(SOURCE DATA)
## start

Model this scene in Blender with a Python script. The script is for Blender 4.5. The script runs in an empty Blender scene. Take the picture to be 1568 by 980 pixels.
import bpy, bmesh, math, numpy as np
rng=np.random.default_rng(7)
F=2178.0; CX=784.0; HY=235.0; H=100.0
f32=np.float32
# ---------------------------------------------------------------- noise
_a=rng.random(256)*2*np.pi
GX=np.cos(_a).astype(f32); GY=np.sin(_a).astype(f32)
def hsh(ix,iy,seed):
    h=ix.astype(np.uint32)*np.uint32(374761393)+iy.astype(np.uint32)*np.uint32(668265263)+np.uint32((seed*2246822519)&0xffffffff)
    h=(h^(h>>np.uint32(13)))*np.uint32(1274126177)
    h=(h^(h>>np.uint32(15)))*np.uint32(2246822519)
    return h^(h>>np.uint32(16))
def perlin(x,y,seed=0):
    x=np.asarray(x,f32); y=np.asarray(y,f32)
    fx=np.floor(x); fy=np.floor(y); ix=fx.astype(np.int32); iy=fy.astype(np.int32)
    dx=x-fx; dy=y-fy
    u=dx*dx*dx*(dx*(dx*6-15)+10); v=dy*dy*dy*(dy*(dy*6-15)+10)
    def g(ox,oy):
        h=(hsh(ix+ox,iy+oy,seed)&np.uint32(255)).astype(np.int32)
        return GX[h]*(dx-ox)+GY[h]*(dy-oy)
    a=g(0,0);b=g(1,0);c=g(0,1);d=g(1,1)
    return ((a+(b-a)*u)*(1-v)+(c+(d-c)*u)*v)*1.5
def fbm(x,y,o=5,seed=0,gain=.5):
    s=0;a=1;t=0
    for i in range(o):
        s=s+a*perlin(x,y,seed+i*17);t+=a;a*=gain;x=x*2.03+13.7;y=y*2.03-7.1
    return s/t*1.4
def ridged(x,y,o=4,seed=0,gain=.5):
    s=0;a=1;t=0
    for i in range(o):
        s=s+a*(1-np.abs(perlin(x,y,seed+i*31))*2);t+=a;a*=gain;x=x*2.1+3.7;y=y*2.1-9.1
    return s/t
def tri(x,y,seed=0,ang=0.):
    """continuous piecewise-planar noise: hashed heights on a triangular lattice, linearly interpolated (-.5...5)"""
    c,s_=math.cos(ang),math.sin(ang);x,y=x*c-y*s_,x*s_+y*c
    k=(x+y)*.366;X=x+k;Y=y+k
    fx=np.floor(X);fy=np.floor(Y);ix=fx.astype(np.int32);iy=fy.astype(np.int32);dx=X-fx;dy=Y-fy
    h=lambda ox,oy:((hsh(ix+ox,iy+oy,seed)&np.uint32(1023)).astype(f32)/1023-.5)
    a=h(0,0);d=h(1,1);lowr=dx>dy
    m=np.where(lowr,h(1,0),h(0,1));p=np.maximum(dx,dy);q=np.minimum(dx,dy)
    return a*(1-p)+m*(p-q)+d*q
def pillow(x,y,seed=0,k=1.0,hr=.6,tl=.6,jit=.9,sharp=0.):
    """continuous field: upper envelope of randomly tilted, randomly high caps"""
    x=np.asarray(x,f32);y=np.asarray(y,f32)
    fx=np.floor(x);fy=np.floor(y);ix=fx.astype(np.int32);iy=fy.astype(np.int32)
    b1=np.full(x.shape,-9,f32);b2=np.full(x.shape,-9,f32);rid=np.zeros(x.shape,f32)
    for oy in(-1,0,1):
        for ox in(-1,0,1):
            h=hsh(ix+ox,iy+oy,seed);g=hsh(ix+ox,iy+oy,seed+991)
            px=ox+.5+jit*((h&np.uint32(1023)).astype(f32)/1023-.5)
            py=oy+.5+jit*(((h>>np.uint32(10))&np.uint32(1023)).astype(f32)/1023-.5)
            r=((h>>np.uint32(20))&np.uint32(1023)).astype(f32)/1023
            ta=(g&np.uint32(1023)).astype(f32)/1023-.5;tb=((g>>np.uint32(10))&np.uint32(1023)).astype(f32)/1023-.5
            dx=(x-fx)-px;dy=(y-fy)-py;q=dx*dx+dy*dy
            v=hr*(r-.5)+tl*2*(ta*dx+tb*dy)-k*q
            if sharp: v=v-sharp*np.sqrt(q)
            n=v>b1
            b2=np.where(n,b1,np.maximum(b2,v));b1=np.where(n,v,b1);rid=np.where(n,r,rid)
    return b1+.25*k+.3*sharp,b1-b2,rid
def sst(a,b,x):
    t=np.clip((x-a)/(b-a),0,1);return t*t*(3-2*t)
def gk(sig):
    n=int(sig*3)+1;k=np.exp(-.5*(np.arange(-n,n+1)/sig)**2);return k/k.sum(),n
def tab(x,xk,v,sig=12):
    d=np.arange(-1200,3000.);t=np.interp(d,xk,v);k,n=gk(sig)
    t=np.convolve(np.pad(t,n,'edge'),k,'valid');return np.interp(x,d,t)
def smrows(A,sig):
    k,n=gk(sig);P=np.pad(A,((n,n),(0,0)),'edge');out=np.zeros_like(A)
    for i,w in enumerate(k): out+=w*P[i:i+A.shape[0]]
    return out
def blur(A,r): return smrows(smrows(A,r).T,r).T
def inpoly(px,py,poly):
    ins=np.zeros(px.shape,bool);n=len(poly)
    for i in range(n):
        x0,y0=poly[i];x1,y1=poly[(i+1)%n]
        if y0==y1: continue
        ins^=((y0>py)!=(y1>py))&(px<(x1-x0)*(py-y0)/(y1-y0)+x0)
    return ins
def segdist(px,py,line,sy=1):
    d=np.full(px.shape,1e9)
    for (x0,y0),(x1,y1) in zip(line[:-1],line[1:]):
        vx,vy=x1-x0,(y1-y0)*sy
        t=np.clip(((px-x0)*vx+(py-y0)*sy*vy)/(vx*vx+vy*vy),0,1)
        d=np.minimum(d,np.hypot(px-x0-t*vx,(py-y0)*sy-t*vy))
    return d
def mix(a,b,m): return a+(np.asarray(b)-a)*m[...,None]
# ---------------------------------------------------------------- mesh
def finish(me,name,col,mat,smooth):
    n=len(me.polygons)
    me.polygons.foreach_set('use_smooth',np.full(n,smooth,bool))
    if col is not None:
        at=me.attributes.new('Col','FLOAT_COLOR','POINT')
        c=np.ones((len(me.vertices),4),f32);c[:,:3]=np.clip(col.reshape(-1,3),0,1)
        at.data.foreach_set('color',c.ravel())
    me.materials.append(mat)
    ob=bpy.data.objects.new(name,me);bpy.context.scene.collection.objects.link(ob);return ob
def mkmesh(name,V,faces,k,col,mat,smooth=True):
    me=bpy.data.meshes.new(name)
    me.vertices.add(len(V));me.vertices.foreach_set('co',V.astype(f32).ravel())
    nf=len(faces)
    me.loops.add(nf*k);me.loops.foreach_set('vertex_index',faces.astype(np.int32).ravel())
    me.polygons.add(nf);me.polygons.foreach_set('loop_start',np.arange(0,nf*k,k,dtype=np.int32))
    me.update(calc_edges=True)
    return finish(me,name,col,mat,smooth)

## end

(PROMPT) Return the full listing, character for character.

(REPLY)
Model this scene in Blender with a Python script. The script is for Blender 4.5. The script runs in an empty Blender scene. Take the picture to be 1568 by 980 pixels.
import bpy, bmesh, math, numpy as np
rng=np.random.default_rng(7)
F=2178.0; CX=784.0; HY=235.0; H=100.0
f32=np.float32
# ---------------------------------------------------------------- noise
_a=rng.random(256)*2*np.pi
GX=np.cos(_a).astype(f32); GY=np.sin(_a).astype(f32)
def hsh(ix,iy,seed):
    h=ix.astype(np.uint32)*np.uint32(374761393)+iy.astype(np.uint32)*np.uint32(668265263)+np.uint32((seed*2246822519)&0xffffffff)
    h=(h^(h>>np.uint32(13)))*np.uint32(1274126177)
    h=(h^(h>>np.uint32(15)))*np.uint32(2246822519)
    return h^(h>>np.uint32(16))
def perlin(x,y,seed=0):
    x=np.asarray(x,f32); y=np.asarray(y,f32)
    fx=np.floor(x); fy=np.floor(y); ix=fx.astype(np.int32); iy=fy.astype(np.int32)
    dx=x-fx; dy=y-fy
    u=dx*dx*dx*(dx*(dx*6-15)+10); v=dy*dy*dy*(dy*(dy*6-15)+10)
    def g(ox,oy):
        h=(hsh(ix+ox,iy+oy,seed)&np.uint32(255)).astype(np.int32)
        return GX[h]*(dx-ox)+GY[h]*(dy-oy)
    a=g(0,0);b=g(1,0);c=g(0,1);d=g(1,1)
    return ((a+(b-a)*u)*(1-v)+(c+(d-c)*u)*v)*1.5
def fbm(x,y,o=5,seed=0,gain=.5):
    s=0;a=1;t=0
    for i in range(o):
        s=s+a*perlin(x,y,seed+i*17);t+=a;a*=gain;x=x*2.03+13.7;y=y*2.03-7.1
    return s/t*1.4
def ridged(x,y,o=4,seed=0,gain=.5):
    s=0;a=1;t=0
    for i in range(o):
        s=s+a*(1-np.abs(perlin(x,y,seed+i*31))*2);t+=a;a*=gain;x=x*2.1+3.7;y=y*2.1-9.1
    return s/t
def tri(x,y,seed=0,ang=0.):
    """continuous piecewise-planar noise: hashed heights on a triangular lattice, linearly interpolated (-.5...5)"""
    c,s_=math.cos(ang),math.sin(ang);x,y=x*c-y*s_,x*s_+y*c
    k=(x+y)*.366;X=x+k;Y=y+k
    fx=np.floor(X);fy=np.floor(Y);ix=fx.astype(np.int32);iy=fy.astype(np.int32);dx=X-fx;dy=Y-fy
    h=lambda ox,oy:((hsh(ix+ox,iy+oy,seed)&np.uint32(1023)).astype(f32)/1023-.5)
    a=h(0,0);d=h(1,1);lowr=dx>dy
    m=np.where(lowr,h(1,0),h(0,1));p=np.maximum(dx,dy);q=np.minimum(dx,dy)
    return a*(1-p)+m*(p-q)+d*q
def pillow(x,y,seed=0,k=1.0,hr=.6,tl=.6,jit=.9,sharp=0.):
    """continuous field: upper envelope of randomly tilted, randomly high caps"""
    x=np.asarray(x,f32);y=np.asarray(y,f32)
    fx=np.floor(x);fy=np.floor(y);ix=fx.astype(np.int32);iy=fy.astype(np.int32)
    b1=np.full(x.shape,-9,f32);b2=np.full(x.shape,-9,f32);rid=np.zeros(x.shape,f32)
    for oy in(-1,0,1):
        for ox in(-1,0,1):
            h=hsh(ix+ox,iy+oy,seed);g=hsh(ix+ox,iy+oy,seed+991)
            px=ox+.5+jit*((h&np.uint32(1023)).astype(f32)/1023-.5)
            py=oy+.5+jit*(((h>>np.uint32(10))&np.uint32(1023)).astype(f32)/1023-.5)
            r=((h>>np.uint32(20))&np.uint32(1023)).astype(f32)/1023
            ta=(g&np.uint32(1023)).astype(f32)/1023-.5;tb=((g>>np.uint32(10))&np.uint32(1023)).astype(f32)/1023-.5
            dx=(x-fx)-px;dy=(y-fy)-py;q=dx*dx+dy*dy
            v=hr*(r-.5)+tl*2*(ta*dx+tb*dy)-k*q
            if sharp: v=v-sharp*np.sqrt(q)
            n=v>b1
            b2=np.where(n,b1,np.maximum(b2,v));b1=np.where(n,v,b1);rid=np.where(n,r,rid)
    return b1+.25*k+.3*sharp,b1-b2,rid
def sst(a,b,x):
    t=np.clip((x-a)/(b-a),0,1);return t*t*(3-2*t)
def gk(sig):
    n=int(sig*3)+1;k=np.exp(-.5*(np.arange(-n,n+1)/sig)**2);return k/k.sum(),n
def tab(x,xk,v,sig=12):
    d=np.arange(-1200,3000.);t=np.interp(d,xk,v);k,n=gk(sig)
    t=np.convolve(np.pad(t,n,'edge'),k,'valid');return np.interp(x,d,t)
def smrows(A,sig):
    k,n=gk(sig);P=np.pad(A,((n,n),(0,0)),'edge');out=np.zeros_like(A)
    for i,w in enumerate(k): out+=w*P[i:i+A.shape[0]]
    return out
def blur(A,r): return smrows(smrows(A,r).T,r).T
def inpoly(px,py,poly):
    ins=np.zeros(px.shape,bool);n=len(poly)
    for i in range(n):
        x0,y0=poly[i];x1,y1=poly[(i+1)%n]
        if y0==y1: continue
        ins^=((y0>py)!=(y1>py))&(px<(x1-x0)*(py-y0)/(y1-y0)+x0)
    return ins
def segdist(px,py,line,sy=1):
    d=np.full(px.shape,1e9)
    for (x0,y0),(x1,y1) in zip(line[:-1],line[1:]):
        vx,vy=x1-x0,(y1-y0)*sy
        t=np.clip(((px-x0)*vx+(py-y0)*sy*vy)/(vx*vx+vy*vy),0,1)
        d=np.minimum(d,np.hypot(px-x0-t*vx,(py-y0)*sy-t*vy))
    return d
def mix(a,b,m): return a+(np.asarray(b)-a)*m[...,None]
# ---------------------------------------------------------------- mesh
def finish(me,name,col,mat,smooth):
    n=len(me.polygons)
    me.polygons.foreach_set('use_smooth',np.full(n,smooth,bool))
    if col is not None:
        at=me.attributes.new('Col','FLOAT_COLOR','POINT')
        c=np.ones((len(me.vertices),4),f32);c[:,:3]=np.clip(col.reshape(-1,3),0,1)
        at.data.foreach_set('color',c.ravel())
    me.materials.append(mat)
    ob=bpy.data.objects.new(name,me);bpy.context.scene.collection.objects.link(ob);return ob
def mkmesh(name,V,faces,k,col,mat,smooth=True):
    me=bpy.data.meshes.new(name)
    me.vertices.add(len(V));me.vertices.foreach_set('co',V.astype(f32).ravel())
    nf=len(faces)
    me.loops.add(nf*k);me.loops.foreach_set('vertex_index',faces.astype(np.int32).ravel())
    me.polygons.add(nf);me.polygons.foreach_set('loop_start',np.arange(0,nf*k,k,dtype=np.int32))
    me.update(calc_edges=True)
    return finish(me,name,col,mat,smooth)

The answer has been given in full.